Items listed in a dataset
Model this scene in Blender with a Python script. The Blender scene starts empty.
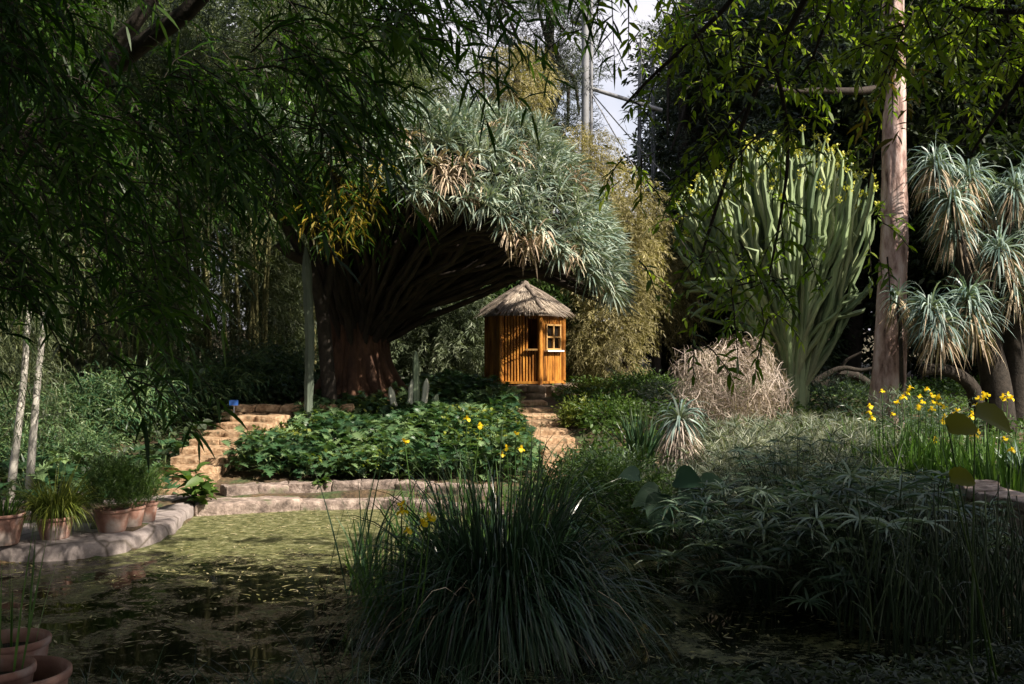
import bpy, math
import numpy as np
from mathutils import Matrix

# ------------------------------------------------------------------ camera, sky, sun, exposure
scene = bpy.context.scene
col = scene.collection
F, HY, CZ = 995.56, 355.0, 2.0
cam = bpy.data.cameras.new('camera'); camo = bpy.data.objects.new('camera', cam); col.objects.link(camo)
cam.lens = 35; cam.sensor_width = 36; cam.shift_y = (HY - 342) / 1024
cam.clip_end = 3000; cam.clip_start = 0.05
camo.location = (0, 0, CZ); camo.rotation_euler = (math.pi / 2, 0, 0)
scene.camera = camo

SUN_AZ, SUN_EL = math.radians(57), math.radians(42)   # azimuth from straight behind the camera, towards the right
SUN = np.array([math.sin(SUN_AZ) * math.cos(SUN_EL), -math.cos(SUN_AZ) * math.cos(SUN_EL), math.sin(SUN_EL)])
world = bpy.data.worlds.new('World'); scene.world = world; world.use_nodes = True
nt = world.node_tree; nt.nodes.clear()
sky = nt.nodes.new('ShaderNodeTexSky'); sky.sky_type = 'NISHITA'; sky.sun_disc = False
sky.sun_elevation = SUN_EL; sky.sun_rotation = math.pi - SUN_AZ; sky.dust_density = 4.0; sky.air_density = 1.0; sky.ozone_density = 1.0
bg = nt.nodes.new('ShaderNodeBackground'); bg.inputs['Strength'].default_value = 0.10
wo = nt.nodes.new('ShaderNodeOutputWorld')
tcw = nt.nodes.new('ShaderNodeTexCoord'); nzw = nt.nodes.new('ShaderNodeTexNoise'); nzw.inputs['Scale'].default_value = 2.2; nzw.inputs['Detail'].default_value = 7; nzw.inputs['Roughness'].default_value = .55
nt.links.new(tcw.outputs['Generated'], nzw.inputs['Vector'])
crw = nt.nodes.new('ShaderNodeValToRGB'); crw.color_ramp.elements[0].position = .28; crw.color_ramp.elements[1].position = .46; nt.links.new(nzw.outputs['Fac'], crw.inputs[0])
mxw = nt.nodes.new('ShaderNodeMix'); mxw.data_type = 'RGBA'; mxw.inputs['B'].default_value = (4.9, 4.75, 5.1, 1)      # sunlit white cloud
spw = nt.nodes.new('ShaderNodeSeparateXYZ'); nt.links.new(tcw.outputs['Generated'], spw.inputs[0])
hzw = nt.nodes.new('ShaderNodeValToRGB'); hzw.color_ramp.elements[0].position = .30; hzw.color_ramp.elements[0].color = (1, 1, 1, 1); hzw.color_ramp.elements[1].position = .62; hzw.color_ramp.elements[1].color = (.12, .12, .12, 1); nt.links.new(spw.outputs['Z'], hzw.inputs[0])
mlw = nt.nodes.new('ShaderNodeMath'); mlw.operation = 'MULTIPLY'; nt.links.new(crw.outputs[0], mlw.inputs[0]); nt.links.new(hzw.outputs[0], mlw.inputs[1])
nt.links.new(mlw.outputs[0], mxw.inputs['Factor']); nt.links.new(sky.outputs[0], mxw.inputs['A'])
nt.links.new(mxw.outputs['Result'], bg.inputs[0]); nt.links.new(bg.outputs[0], wo.inputs[0])
sl = bpy.data.lights.new('sun', 'SUN'); sl.energy = 5.0; sl.angle = math.radians(0.5); sl.color = (1.0, 0.90, 0.76)
so = bpy.data.objects.new('sun', sl); col.objects.link(so)
from mathutils import Vector
so.rotation_euler = Vector(SUN).to_track_quat('Z', 'Y').to_euler()
vs = scene.view_settings
vs.view_transform = 'Standard'; vs.look = 'None'; vs.gamma = 1; vs.use_curve_mapping = False
vs.exposure = 1.1
scene.cycles.use_denoising = True
scene.cycles.max_bounces = 6; scene.cycles.diffuse_bounces = 3; scene.cycles.glossy_bounces = 3
scene.cycles.transmission_bounces = 4; scene.cycles.transparent_max_bounces = 6

rng = np.random.default_rng(7)
U = lambda a, b, n=None: rng.uniform(a, b, n)
Nn = lambda s, shape: rng.normal(0, s, shape)
def nrm(v): return v / np.maximum(np.linalg.norm(v, axis=-1, keepdims=True), 1e-9)
def W(px, py, d):
    px, py, d = np.asarray(px, float), np.asarray(py, float), np.asarray(d, float)
    return np.stack(np.broadcast_arrays((px - 512) / F * d, d, CZ - (py - HY) / F * d), -1)
def rand_dirs(n): return nrm(rng.normal(size=(n, 3)))

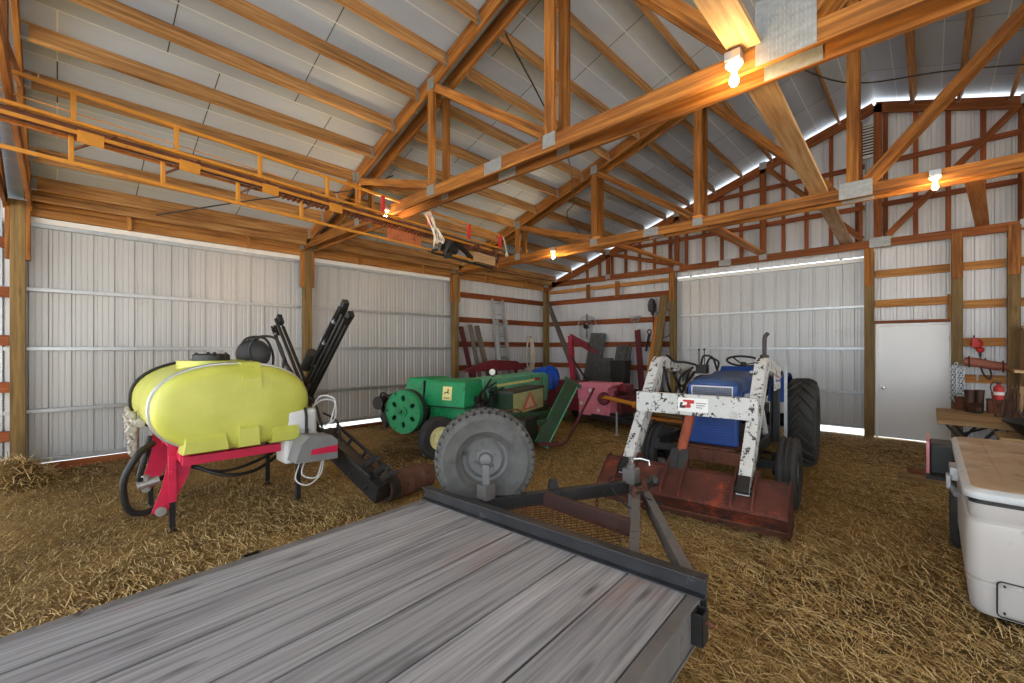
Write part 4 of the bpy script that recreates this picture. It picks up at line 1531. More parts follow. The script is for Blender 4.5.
# lower frame, pickup and the raised bale chute
mb = MB(BM)  # black strips standing in for the shade in the gaps beside and under the hood
mb.beam((.05, .35, .50), (.95, 1.35, .44), .07, .09)
mb.beam((.0, .9, .44), (.8, 2.3, .44), .06, .08)
mb.beam((.4, .5, .60), (.95, 1.6, .60), .04, .05)
mb.box(-.6, .2, .3, 3.0, .38, .54)
mb.beam((.10, .30, .66), (.75, 1.1, .60), .03, .05)
mb.build('lower_frame', M['green_dark'], B, .004)
mb = MB(BM)  # black strips standing in for the shade in the gaps beside and under the hood
mb.box(.42, .74, .58, 1.12, .13, .56)
mb.cyl((.72, .62, .16), (.72, .62, .56), .02, n=8)
mb.cyl((.74, .60, .10), (.74, .60, .62), .012, n=8)
mb.build('pickup_housing', M['black_plastic'], B, .01)
mb = MB(BM)  # black strips standing in for the shade in the gaps beside and under the hood
mb.tube(smooth_path([(.30, .6, .62), (.45, .55, .70), (.60, .62, .72), (.66, .72, .64)], 6), .014)
mb.build('handle_rod', M['rust'], B)
ca, cb = V((.84, 1.02, .10)), V((1.14, 1.75, 1.08))
cd = (cb - ca).normalized()
cx = V((.80, .42, -.30)).normalized()
cx = (cx - cd * cx.dot(cd)).normalized()
cn = cd.cross(cx)
for nm, o, m_, w in (('chute_rail', -.072, 'green', .10), ('chute_rail', .06, 'green_light', .08)):
    mb = MB(BM)
    mb.beam(ca + cx * o, cb + cx * o, w, .03, cn)
    for q in (-1, 1): mb.beam(ca + cx * (o + q * w / 2) + cn * .03, cb + cx * (o + q * w / 2) + cn * .03, .014, .07, cn)
    mb.build(nm, M[m_], B, .003)
mb = MB(BM)  # black strips standing in for the shade in the gaps beside and under the hood
mb.beam(ca - cn * .02 - cx * .02, cb - cn * .02 - cx * .02, .20, .012, cn)
mb.beam(cb - cx * .17, cb + cx * .15, .06, .07)
mb.build('chute_floor', M['green_dark'], B)
mb = MB(BM)  # black strips standing in for the shade in the gaps beside and under the hood
mb.tube(smooth_path([(.86, 1.02, .14), (1.05, 1.02, .13), (1.22, 1.06, .18), (1.32, 1.14, .36), (1.62, 1.36, 1.04)], 8), .02)
mb.beam((.80, .98, .13), (1.08, 1.12, .13), .05, .05)
mb.build('bent_drag_pipe', M['red_board'], B)
mb = MB(BM)  # black strips standing in for the shade in the gaps beside and under the hood
mb.cyl((-.30, 1.45, 1.15), (-.30, 1.45, 1.20), .015, n=8)
mb.lathe([(0, -.02), (.062, -.02), (.066, .0), (.066, .016), (.058, .018), (0, .018)], (-.30, 1.43, 1.25), (.42, -.9, 0), 28)
g = mb.build('dial_rim', M['black_steel'], B)
mb = MB(BM)  # black strips standing in for the shade in the gaps beside and under the hood
mb.lathe([(0, .019), (.056, .019), (.056, .022), (0, .022)], (-.30, 1.43, 1.25), (.42, -.9, 0), 28)
mb.build('dial_face', M['white_paint'], g)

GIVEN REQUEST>
The pictures in the entries should be left out; output everything else exactly.

RESPONSE>
Model this scene in Blender with a Python script. The Blender scene starts empty.
import bpy, math
import numpy as np
from mathutils import Matrix

# ------------------------------------------------------------------ camera, sky, sun, exposure
scene = bpy.context.scene
col = scene.collection
F, HY, CZ = 995.56, 355.0, 2.0
cam = bpy.data.cameras.new('camera'); camo = bpy.data.objects.new('camera', cam); col.objects.link(camo)
cam.lens = 35; cam.sensor_width = 36; cam.shift_y = (HY - 342) / 1024
cam.clip_end = 3000; cam.clip_start = 0.05
camo.location = (0, 0, CZ); camo.rotation_euler = (math.pi / 2, 0, 0)
scene.camera = camo

SUN_AZ, SUN_EL = math.radians(57), math.radians(42)   # azimuth from straight behind the camera, towards the right
SUN = np.array([math.sin(SUN_AZ) * math.cos(SUN_EL), -math.cos(SUN_AZ) * math.cos(SUN_EL), math.sin(SUN_EL)])
world = bpy.data.worlds.new('World'); scene.world = world; world.use_nodes = True
nt = world.node_tree; nt.nodes.clear()
sky = nt.nodes.new('ShaderNodeTexSky'); sky.sky_type = 'NISHITA'; sky.sun_disc = False
sky.sun_elevation = SUN_EL; sky.sun_rotation = math.pi - SUN_AZ; sky.dust_density = 4.0; sky.air_density = 1.0; sky.ozone_density = 1.0
bg = nt.nodes.new('ShaderNodeBackground'); bg.inputs['Strength'].default_value = 0.10
wo = nt.nodes.new('ShaderNodeOutputWorld')
tcw = nt.nodes.new('ShaderNodeTexCoord'); nzw = nt.nodes.new('ShaderNodeTexNoise'); nzw.inputs['Scale'].default_value = 2.2; nzw.inputs['Detail'].default_value = 7; nzw.inputs['Roughness'].default_value = .55
nt.links.new(tcw.outputs['Generated'], nzw.inputs['Vector'])
crw = nt.nodes.new('ShaderNodeValToRGB'); crw.color_ramp.elements[0].position = .28; crw.color_ramp.elements[1].position = .46; nt.links.new(nzw.outputs['Fac'], crw.inputs[0])
mxw = nt.nodes.new('ShaderNodeMix'); mxw.data_type = 'RGBA'; mxw.inputs['B'].default_value = (4.9, 4.75, 5.1, 1)      # sunlit white cloud
spw = nt.nodes.new('ShaderNodeSeparateXYZ'); nt.links.new(tcw.outputs['Generated'], spw.inputs[0])
hzw = nt.nodes.new('ShaderNodeValToRGB'); hzw.color_ramp.elements[0].position = .30; hzw.color_ramp.elements[0].color = (1, 1, 1, 1); hzw.color_ramp.elements[1].position = .62; hzw.color_ramp.elements[1].color = (.12, .12, .12, 1); nt.links.new(spw.outputs['Z'], hzw.inputs[0])
mlw = nt.nodes.new('ShaderNodeMath'); mlw.operation = 'MULTIPLY'; nt.links.new(crw.outputs[0], mlw.inputs[0]); nt.links.new(hzw.outputs[0], mlw.inputs[1])
nt.links.new(mlw.outputs[0], mxw.inputs['Factor']); nt.links.new(sky.outputs[0], mxw.inputs['A'])
nt.links.new(mxw.outputs['Result'], bg.inputs[0]); nt.links.new(bg.outputs[0], wo.inputs[0])
sl = bpy.data.lights.new('sun', 'SUN'); sl.energy = 5.0; sl.angle = math.radians(0.5); sl.color = (1.0, 0.90, 0.76)
so = bpy.data.objects.new('sun', sl); col.objects.link(so)
from mathutils import Vector
so.rotation_euler = Vector(SUN).to_track_quat('Z', 'Y').to_euler()
vs = scene.view_settings
vs.view_transform = 'Standard'; vs.look = 'None'; vs.gamma = 1; vs.use_curve_mapping = False
vs.exposure = 1.1
scene.cycles.use_denoising = True
scene.cycles.max_bounces = 6; scene.cycles.diffuse_bounces = 3; scene.cycles.glossy_bounces = 3
scene.cycles.transmission_bounces = 4; scene.cycles.transparent_max_bounces = 6

rng = np.random.default_rng(7)
U = lambda a, b, n=None: rng.uniform(a, b, n)
Nn = lambda s, shape: rng.normal(0, s, shape)
def nrm(v): return v / np.maximum(np.linalg.norm(v, axis=-1, keepdims=True), 1e-9)
def W(px, py, d):
    px, py, d = np.asarray(px, float), np.asarray(py, float), np.asarray(d, float)
    return np.stack(np.broadcast_arrays((px - 512) / F * d, d, CZ - (py - HY) / F * d), -1)
def rand_dirs(n): return nrm(rng.normal(size=(n, 3)))

Write part 4 of the bpy script that recreates this picture. It picks up at line 1531. More parts follow. The script is for Blender 4.5.
# lower frame, pickup and the raised bale chute
mb = MB(BM)  # black strips standing in for the shade in the gaps beside and under the hood
mb.beam((.05, .35, .50), (.95, 1.35, .44), .07, .09)
mb.beam((.0, .9, .44), (.8, 2.3, .44), .06, .08)
mb.beam((.4, .5, .60), (.95, 1.6, .60), .04, .05)
mb.box(-.6, .2, .3, 3.0, .38, .54)
mb.beam((.10, .30, .66), (.75, 1.1, .60), .03, .05)
mb.build('lower_frame', M['green_dark'], B, .004)
mb = MB(BM)  # black strips standing in for the shade in the gaps beside and under the hood
mb.box(.42, .74, .58, 1.12, .13, .56)
mb.cyl((.72, .62, .16), (.72, .62, .56), .02, n=8)
mb.cyl((.74, .60, .10), (.74, .60, .62), .012, n=8)
mb.build('pickup_housing', M['black_plastic'], B, .01)
mb = MB(BM)  # black strips standing in for the shade in the gaps beside and under the hood
mb.tube(smooth_path([(.30, .6, .62), (.45, .55, .70), (.60, .62, .72), (.66, .72, .64)], 6), .014)
mb.build('handle_rod', M['rust'], B)
ca, cb = V((.84, 1.02, .10)), V((1.14, 1.75, 1.08))
cd = (cb - ca).normalized()
cx = V((.80, .42, -.30)).normalized()
cx = (cx - cd * cx.dot(cd)).normalized()
cn = cd.cross(cx)
for nm, o, m_, w in (('chute_rail', -.072, 'green', .10), ('chute_rail', .06, 'green_light', .08)):
    mb = MB(BM)
    mb.beam(ca + cx * o, cb + cx * o, w, .03, cn)
    for q in (-1, 1): mb.beam(ca + cx * (o + q * w / 2) + cn * .03, cb + cx * (o + q * w / 2) + cn * .03, .014, .07, cn)
    mb.build(nm, M[m_], B, .003)
mb = MB(BM)  # black strips standing in for the shade in the gaps beside and under the hood
mb.beam(ca - cn * .02 - cx * .02, cb - cn * .02 - cx * .02, .20, .012, cn)
mb.beam(cb - cx * .17, cb + cx * .15, .06, .07)
mb.build('chute_floor', M['green_dark'], B)
mb = MB(BM)  # black strips standing in for the shade in the gaps beside and under the hood
mb.tube(smooth_path([(.86, 1.02, .14), (1.05, 1.02, .13), (1.22, 1.06, .18), (1.32, 1.14, .36), (1.62, 1.36, 1.04)], 8), .02)
mb.beam((.80, .98, .13), (1.08, 1.12, .13), .05, .05)
mb.build('bent_drag_pipe', M['red_board'], B)
mb = MB(BM)  # black strips standing in for the shade in the gaps beside and under the hood
mb.cyl((-.30, 1.45, 1.15), (-.30, 1.45, 1.20), .015, n=8)
mb.lathe([(0, -.02), (.062, -.02), (.066, .0), (.066, .016), (.058, .018), (0, .018)], (-.30, 1.43, 1.25), (.42, -.9, 0), 28)
g = mb.build('dial_rim', M['black_steel'], B)
mb = MB(BM)  # black strips standing in for the shade in the gaps beside and under the hood
mb.lathe([(0, .019), (.056, .019), (.056, .022), (0, .022)], (-.30, 1.43, 1.25), (.42, -.9, 0), 28)
mb.build('dial_face', M['white_paint'], g)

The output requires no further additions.